But for all of Alioto’s ambitions to emulate a giant like Condé Nast, she has won over readers — and earned street cred in the industry — with her hat tip to the DIY blogging era, when little-known writers could get their first clips a bit more easily and writing for the internet was voicey and whimsical.

“I think everybody has acknowledged that there’s a shift back toward blogging and voice and perspective that’s occurring,” Janowitz, Vulture’s top editor, said. He added that Dirt’s willingness to take a risk on younger writers enabled the rest of the industry to learn about those writers and give them more opportunities.

Daniel Spielberger, an occasional Dirt contributor and the executive editor of Study Hall, said Dirt belonged in a lineage of websites including Gawker, The Awl and Real Life Mag, which continue to be mourned years after they shut down. Those sites were places for “writers to experiment,” he said.

“Because you’re tapped in, and because you’re working with a smaller team, you can just hit on new ideas early and be the publication that signal-boosts them to the wider online sphere,” said Walden Green, 21, an editorial fellow at Dirt, who wrote about “heirloom chic” for the newsletter.

With its sometimes esoteric essays, Dirt might capture readers of magazines like The Paris Review or Harper’s. But it has also caught the attention of tech and finance readers who may be drawn in by its posts on Gen Z venture capitalists or meme coins.

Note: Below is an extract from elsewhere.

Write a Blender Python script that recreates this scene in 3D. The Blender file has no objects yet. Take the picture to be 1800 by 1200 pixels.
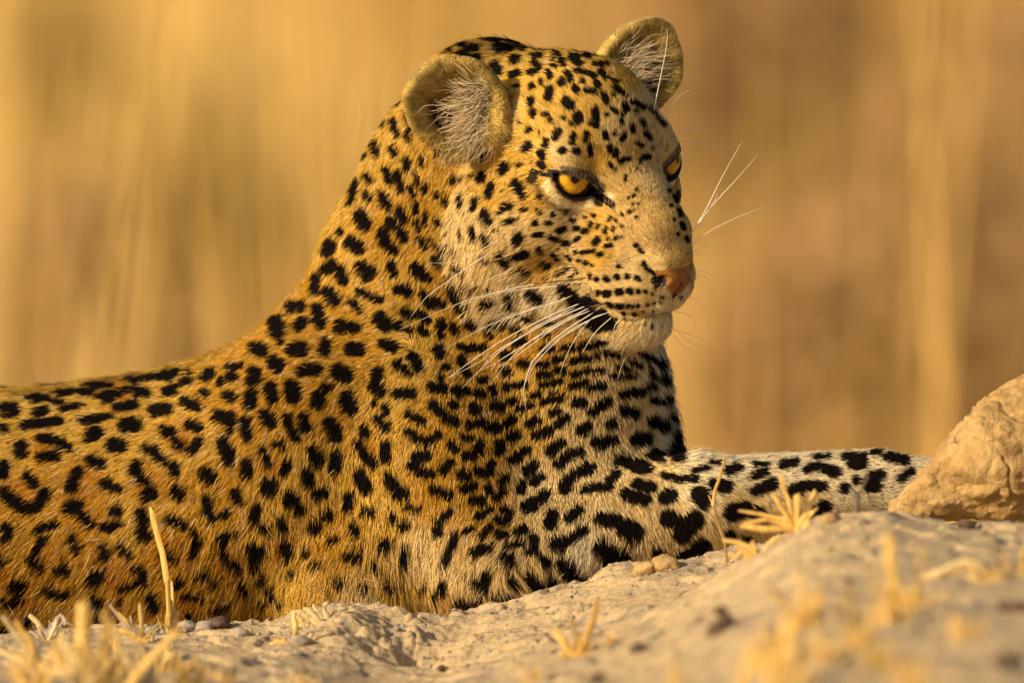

“Often when people say they are at the intersection of tech and culture, it’s quite lame,” said Dani Loftus, the founder of DRAUP, a digital fashion company, and the author of the meme coin essay. “Daisy has made a publication that’s actually cool.”

Alioto herself writes as capably about software as she does about Joe Brainard or the recent eclipse. But, she says, she is “not a technology-for-technology’s sake person or a hyper-futurist or trying to go to Mars.”

“My motivation for being future-forward comes from a place of: We just can’t lie down and admit defeat.”